(This article originally appeared in the TAU-USA Spring 2025  Issue #115)

Canticle of the Creatures Reflections – Part 1 – page 7

Praised be You, my Lord, through Sister Moon and the stars,

in heaven You formed them clear and precious and beautiful.

Sister Moon and the Stars Say to Dance

by Joe Makley, OFS

National JPIC AnimatorI got to see a lot of the night sky as a boy scout in Florida. Our troop made its tents out of clear plastic off the roll, and we would lay there and watch Sister moon and the constellation Orion tread the great dance as we shared stories before drifting off.

When I was seventeen, I was sleeping outside again, looking up with a good friend who had left home and school with me to try our luck on the road. He said he felt crushed by the night sky, that its vastness and majesty told him he was insignificant, that it made him feel “like a bug.” To be fair, it was a difficult time in the world for sensitive people, as it is today.

I never lost my amazement at the universe, but I spent far more time worrying about problems on Earth. At age twenty-three I was living in a small backpacking tent on a pond in Maine, when the primeval call of a loon was interrupted by jovial laughter coming down the trail. A friend from the South named Albert appeared, a very welcome representative of the life I was leaving behind.

I drove him around Acadia National Park, showing animated pride that an A-list nature preserve was my back yard. We had lobsters on a harbor wharf, and then he asked me if I needed to borrow some money. I realized that he was thinking his friend had fallen on hard times. I reassured him that I was living this way by choice, and I was fine, but I could see he was doubtful.

We met a talkative young man and invited him to join our excursion. He said his name was Josete, and he was Jewish, and was traveling the country searching various places. He had recently come from the northwest, which he felt was beautiful, but diminishing for humans as “the scale is so totally humbling.” He seemed to still be looking for the right place.

After dark we stopped at Asticou Terraces, a garden trail that follows a cliff with steps to a series of overlooks above Northeast Harbor, toniest of the Island’s coastal villages. In the soft moonlight, the well-manicured stones were easy going, and bathed in a heavy scent of balsam fir, arbor vitae, and sea air. Below, the stars were reflected in wavelets and the sloops slip-slopped at their moorings.

Conversation diminished, and stopped altogether as we entered a high, moss-covered granite patio. As we gazed outward, the largest meteor I’ve ever seen streaked across the sky, broke into several pieces, each with their own trail, and left us breathless.

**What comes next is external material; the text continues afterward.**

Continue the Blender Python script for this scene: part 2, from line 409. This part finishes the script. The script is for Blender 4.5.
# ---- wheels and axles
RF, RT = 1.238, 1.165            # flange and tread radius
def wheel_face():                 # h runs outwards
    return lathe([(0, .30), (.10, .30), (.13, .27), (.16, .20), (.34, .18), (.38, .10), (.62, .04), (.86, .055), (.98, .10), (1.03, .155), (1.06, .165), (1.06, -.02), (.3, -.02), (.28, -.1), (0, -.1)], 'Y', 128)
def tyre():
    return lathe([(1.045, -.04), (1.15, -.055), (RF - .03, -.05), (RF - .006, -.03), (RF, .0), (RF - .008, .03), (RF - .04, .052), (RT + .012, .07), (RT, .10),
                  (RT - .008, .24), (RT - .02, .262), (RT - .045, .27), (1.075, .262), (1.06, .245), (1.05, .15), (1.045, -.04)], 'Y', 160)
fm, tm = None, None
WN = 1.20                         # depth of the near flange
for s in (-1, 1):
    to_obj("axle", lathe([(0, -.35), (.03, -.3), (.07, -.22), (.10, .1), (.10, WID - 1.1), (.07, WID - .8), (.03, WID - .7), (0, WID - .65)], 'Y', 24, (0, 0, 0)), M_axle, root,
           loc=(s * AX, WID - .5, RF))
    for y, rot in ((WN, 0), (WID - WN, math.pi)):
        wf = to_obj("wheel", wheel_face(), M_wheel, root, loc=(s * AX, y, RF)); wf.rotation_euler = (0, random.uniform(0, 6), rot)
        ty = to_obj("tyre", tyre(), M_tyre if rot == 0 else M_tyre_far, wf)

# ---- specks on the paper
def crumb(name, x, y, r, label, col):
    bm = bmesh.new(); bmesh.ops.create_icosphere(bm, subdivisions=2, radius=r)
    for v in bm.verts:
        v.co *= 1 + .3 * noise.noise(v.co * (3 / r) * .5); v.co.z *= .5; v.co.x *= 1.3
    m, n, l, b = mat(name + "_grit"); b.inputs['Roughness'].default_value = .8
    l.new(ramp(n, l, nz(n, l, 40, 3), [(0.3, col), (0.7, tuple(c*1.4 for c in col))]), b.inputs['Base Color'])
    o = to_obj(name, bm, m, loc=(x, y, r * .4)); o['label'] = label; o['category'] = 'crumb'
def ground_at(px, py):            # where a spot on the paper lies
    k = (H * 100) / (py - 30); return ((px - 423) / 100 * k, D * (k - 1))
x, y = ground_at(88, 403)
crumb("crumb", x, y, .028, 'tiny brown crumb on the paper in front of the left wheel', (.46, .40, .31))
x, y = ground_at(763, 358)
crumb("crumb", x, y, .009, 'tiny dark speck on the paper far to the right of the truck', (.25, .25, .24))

For that moment, we were all in the right place, and we knew we were. I felt a deep gratitude, and perhaps an inkling of what Saint Francis meant in those words: “Praised be You, my Lord, through Sister Moon and the stars…”

In my life up to that point, I had not really internalized what appeared so obvious to St. Francis. When we gaze at the night sky and marvel at the self-evident hand of an amazing God, we are more than spectators. As we work in the name of Jesus, His co-eternal Son, to bring peace and justice and human dignity to this temporal world, we take our place in the great dance.